__WHAT IS NEEDED__
Reproduce the listing below in full and without alteration, apart from its pictures.

__ENTRIES__
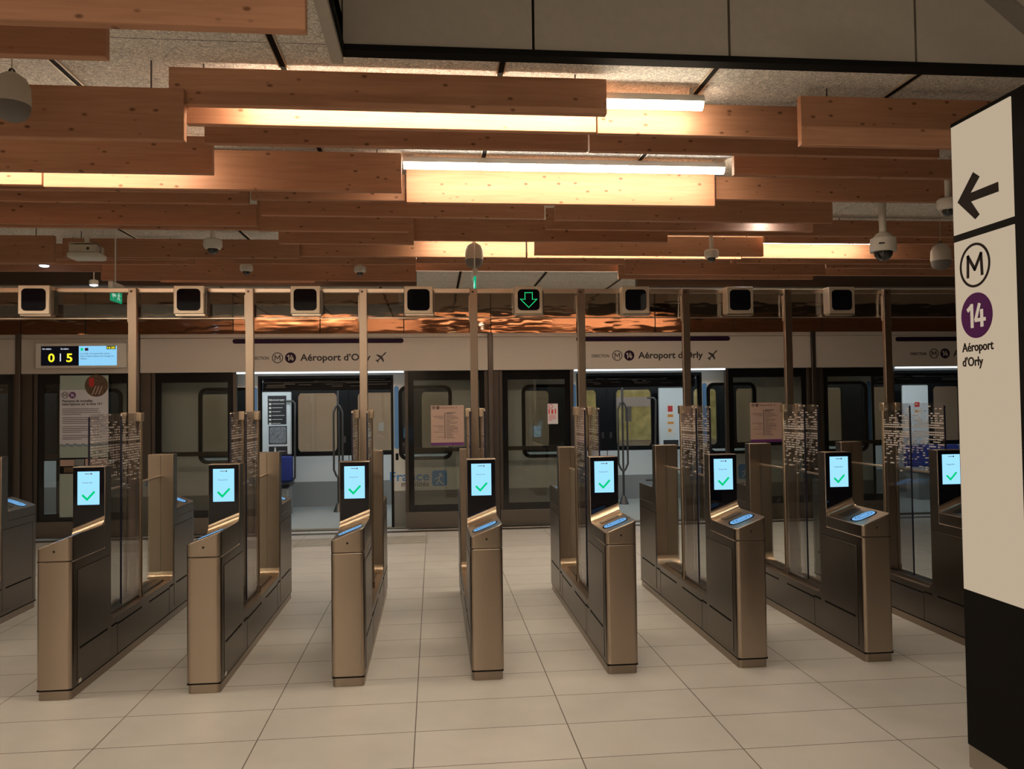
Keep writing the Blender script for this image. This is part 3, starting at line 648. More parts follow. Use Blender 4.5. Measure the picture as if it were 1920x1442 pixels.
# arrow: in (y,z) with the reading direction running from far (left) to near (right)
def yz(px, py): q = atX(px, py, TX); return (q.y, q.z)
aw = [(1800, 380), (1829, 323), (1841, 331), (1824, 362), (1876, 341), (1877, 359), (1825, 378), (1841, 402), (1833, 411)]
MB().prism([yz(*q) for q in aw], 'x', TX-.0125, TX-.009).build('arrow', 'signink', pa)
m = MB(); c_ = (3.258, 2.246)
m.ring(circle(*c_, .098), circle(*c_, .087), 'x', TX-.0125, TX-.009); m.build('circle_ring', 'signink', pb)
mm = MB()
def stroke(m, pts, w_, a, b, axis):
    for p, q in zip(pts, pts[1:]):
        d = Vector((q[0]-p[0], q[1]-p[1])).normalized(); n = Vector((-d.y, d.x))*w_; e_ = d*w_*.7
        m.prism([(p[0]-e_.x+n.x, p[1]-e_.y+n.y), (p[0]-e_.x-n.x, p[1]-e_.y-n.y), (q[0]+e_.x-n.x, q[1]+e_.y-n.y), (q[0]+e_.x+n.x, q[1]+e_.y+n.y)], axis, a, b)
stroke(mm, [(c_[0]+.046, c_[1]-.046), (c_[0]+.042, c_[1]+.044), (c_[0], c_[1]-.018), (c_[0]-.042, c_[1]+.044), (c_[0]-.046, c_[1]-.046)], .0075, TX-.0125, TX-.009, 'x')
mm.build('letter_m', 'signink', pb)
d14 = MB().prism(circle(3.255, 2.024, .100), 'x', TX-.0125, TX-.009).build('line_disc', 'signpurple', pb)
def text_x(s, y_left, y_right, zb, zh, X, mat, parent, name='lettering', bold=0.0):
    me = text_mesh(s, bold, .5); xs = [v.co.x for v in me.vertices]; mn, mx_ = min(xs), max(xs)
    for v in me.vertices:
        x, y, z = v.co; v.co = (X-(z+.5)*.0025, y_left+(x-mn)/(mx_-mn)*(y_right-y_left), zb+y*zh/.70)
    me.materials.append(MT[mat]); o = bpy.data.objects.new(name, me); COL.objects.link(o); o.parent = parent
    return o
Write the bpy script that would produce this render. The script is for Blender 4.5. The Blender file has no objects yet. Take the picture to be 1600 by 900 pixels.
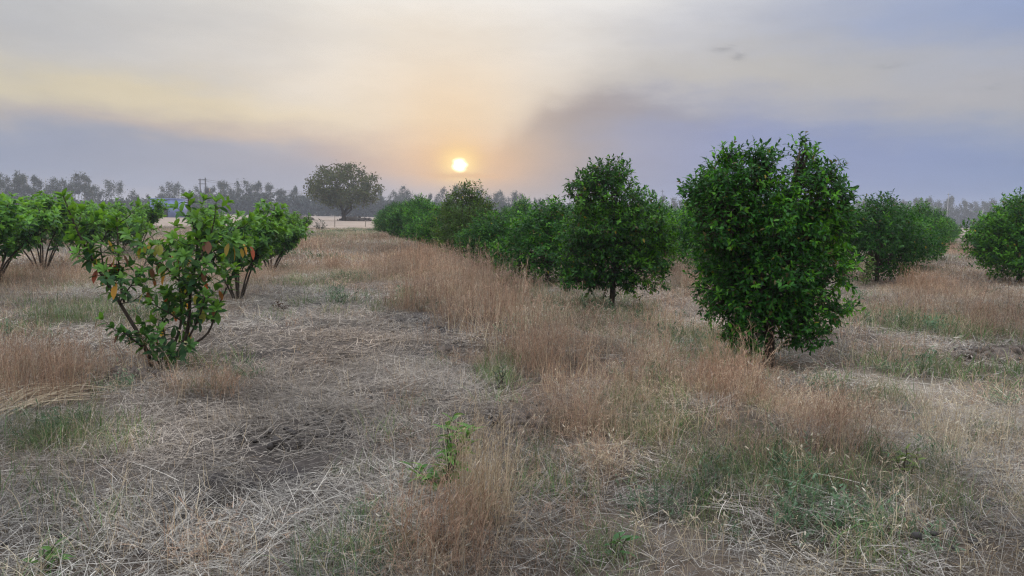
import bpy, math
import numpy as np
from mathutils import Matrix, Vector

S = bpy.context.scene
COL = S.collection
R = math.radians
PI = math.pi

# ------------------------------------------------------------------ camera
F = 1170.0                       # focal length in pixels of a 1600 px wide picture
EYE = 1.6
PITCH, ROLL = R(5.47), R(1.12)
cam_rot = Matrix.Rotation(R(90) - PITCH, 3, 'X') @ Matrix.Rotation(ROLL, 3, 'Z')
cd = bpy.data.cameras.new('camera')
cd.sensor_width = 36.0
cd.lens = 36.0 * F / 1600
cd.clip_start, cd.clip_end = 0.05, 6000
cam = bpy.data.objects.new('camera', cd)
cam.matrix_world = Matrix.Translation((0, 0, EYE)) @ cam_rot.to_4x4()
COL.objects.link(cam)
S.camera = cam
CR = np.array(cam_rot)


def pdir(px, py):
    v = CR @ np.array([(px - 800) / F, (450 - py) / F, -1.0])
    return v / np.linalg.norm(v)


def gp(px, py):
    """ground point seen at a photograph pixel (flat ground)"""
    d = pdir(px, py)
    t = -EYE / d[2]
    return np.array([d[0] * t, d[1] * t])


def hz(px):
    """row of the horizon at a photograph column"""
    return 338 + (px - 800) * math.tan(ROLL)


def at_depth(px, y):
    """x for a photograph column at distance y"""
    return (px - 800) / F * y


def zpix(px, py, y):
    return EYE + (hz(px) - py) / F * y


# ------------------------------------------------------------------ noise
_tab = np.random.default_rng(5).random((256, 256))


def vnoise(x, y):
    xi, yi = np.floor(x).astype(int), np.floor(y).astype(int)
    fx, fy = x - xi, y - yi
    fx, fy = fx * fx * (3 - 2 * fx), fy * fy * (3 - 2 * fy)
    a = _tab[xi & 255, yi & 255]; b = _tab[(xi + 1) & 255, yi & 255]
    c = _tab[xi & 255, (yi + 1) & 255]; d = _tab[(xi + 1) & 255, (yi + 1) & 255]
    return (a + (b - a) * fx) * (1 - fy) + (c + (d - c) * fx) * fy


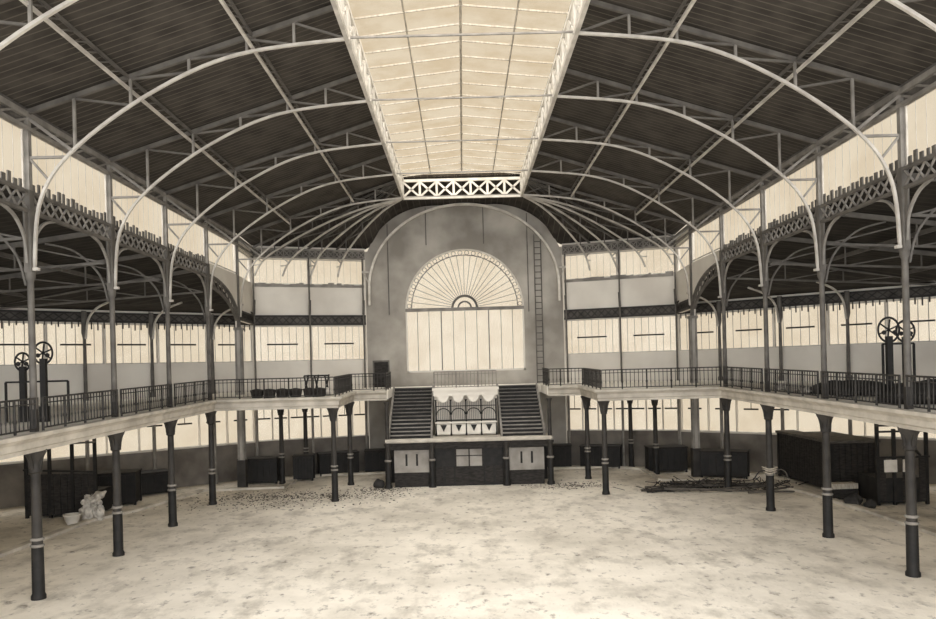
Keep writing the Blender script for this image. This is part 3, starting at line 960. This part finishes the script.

__EXERCISE ANSWER__
Keep writing the Blender script for this image. This is part 3, starting at line 648. More parts follow. Use Blender 4.5. Measure the picture as if it were 1920x1442 pixels.
# arrow: in (y,z) with the reading direction running from far (left) to near (right)
def yz(px, py): q = atX(px, py, TX); return (q.y, q.z)
aw = [(1800, 380), (1829, 323), (1841, 331), (1824, 362), (1876, 341), (1877, 359), (1825, 378), (1841, 402), (1833, 411)]
MB().prism([yz(*q) for q in aw], 'x', TX-.0125, TX-.009).build('arrow', 'signink', pa)
m = MB(); c_ = (3.258, 2.246)
m.ring(circle(*c_, .098), circle(*c_, .087), 'x', TX-.0125, TX-.009); m.build('circle_ring', 'signink', pb)
mm = MB()
def stroke(m, pts, w_, a, b, axis):
    for p, q in zip(pts, pts[1:]):
        d = Vector((q[0]-p[0], q[1]-p[1])).normalized(); n = Vector((-d.y, d.x))*w_; e_ = d*w_*.7
        m.prism([(p[0]-e_.x+n.x, p[1]-e_.y+n.y), (p[0]-e_.x-n.x, p[1]-e_.y-n.y), (q[0]+e_.x-n.x, q[1]+e_.y-n.y), (q[0]+e_.x+n.x, q[1]+e_.y+n.y)], axis, a, b)
stroke(mm, [(c_[0]+.046, c_[1]-.046), (c_[0]+.042, c_[1]+.044), (c_[0], c_[1]-.018), (c_[0]-.042, c_[1]+.044), (c_[0]-.046, c_[1]-.046)], .0075, TX-.0125, TX-.009, 'x')
mm.build('letter_m', 'signink', pb)
d14 = MB().prism(circle(3.255, 2.024, .100), 'x', TX-.0125, TX-.009).build('line_disc', 'signpurple', pb)
def text_x(s, y_left, y_right, zb, zh, X, mat, parent, name='lettering', bold=0.0):
    me = text_mesh(s, bold, .5); xs = [v.co.x for v in me.vertices]; mn, mx_ = min(xs), max(xs)
    for v in me.vertices:
        x, y, z = v.co; v.co = (X-(z+.5)*.0025, y_left+(x-mn)/(mx_-mn)*(y_right-y_left), zb+y*zh/.70)
    me.materials.append(MT[mat]); o = bpy.data.objects.new(name, me); COL.objects.link(o); o.parent = parent
    return o
Write the bpy script that would produce this render. The script is for Blender 4.5. The Blender file has no objects yet. Take the picture to be 1600 by 900 pixels.
import bpy, math
import numpy as np
from mathutils import Matrix, Vector

S = bpy.context.scene
COL = S.collection
R = math.radians
PI = math.pi

# ------------------------------------------------------------------ camera
F = 1170.0                       # focal length in pixels of a 1600 px wide picture
EYE = 1.6
PITCH, ROLL = R(5.47), R(1.12)
cam_rot = Matrix.Rotation(R(90) - PITCH, 3, 'X') @ Matrix.Rotation(ROLL, 3, 'Z')
cd = bpy.data.cameras.new('camera')
cd.sensor_width = 36.0
cd.lens = 36.0 * F / 1600
cd.clip_start, cd.clip_end = 0.05, 6000
cam = bpy.data.objects.new('camera', cd)
cam.matrix_world = Matrix.Translation((0, 0, EYE)) @ cam_rot.to_4x4()
COL.objects.link(cam)
S.camera = cam
CR = np.array(cam_rot)


def pdir(px, py):
    v = CR @ np.array([(px - 800) / F, (450 - py) / F, -1.0])
    return v / np.linalg.norm(v)


def gp(px, py):
    """ground point seen at a photograph pixel (flat ground)"""
    d = pdir(px, py)
    t = -EYE / d[2]
    return np.array([d[0] * t, d[1] * t])


def hz(px):
    """row of the horizon at a photograph column"""
    return 338 + (px - 800) * math.tan(ROLL)


def at_depth(px, y):
    """x for a photograph column at distance y"""
    return (px - 800) / F * y


def zpix(px, py, y):
    return EYE + (hz(px) - py) / F * y


# ------------------------------------------------------------------ noise
_tab = np.random.default_rng(5).random((256, 256))


def vnoise(x, y):
    xi, yi = np.floor(x).astype(int), np.floor(y).astype(int)
    fx, fy = x - xi, y - yi
    fx, fy = fx * fx * (3 - 2 * fx), fy * fy * (3 - 2 * fy)
    a = _tab[xi & 255, yi & 255]; b = _tab[(xi + 1) & 255, yi & 255]
    c = _tab[xi & 255, (yi + 1) & 255]; d = _tab[(xi + 1) & 255, (yi + 1) & 255]
    return (a + (b - a) * fx) * (1 - fy) + (c + (d - c) * fx) * fy


Keep writing the Blender script for this image. This is part 3, starting at line 960. This part finishes the script.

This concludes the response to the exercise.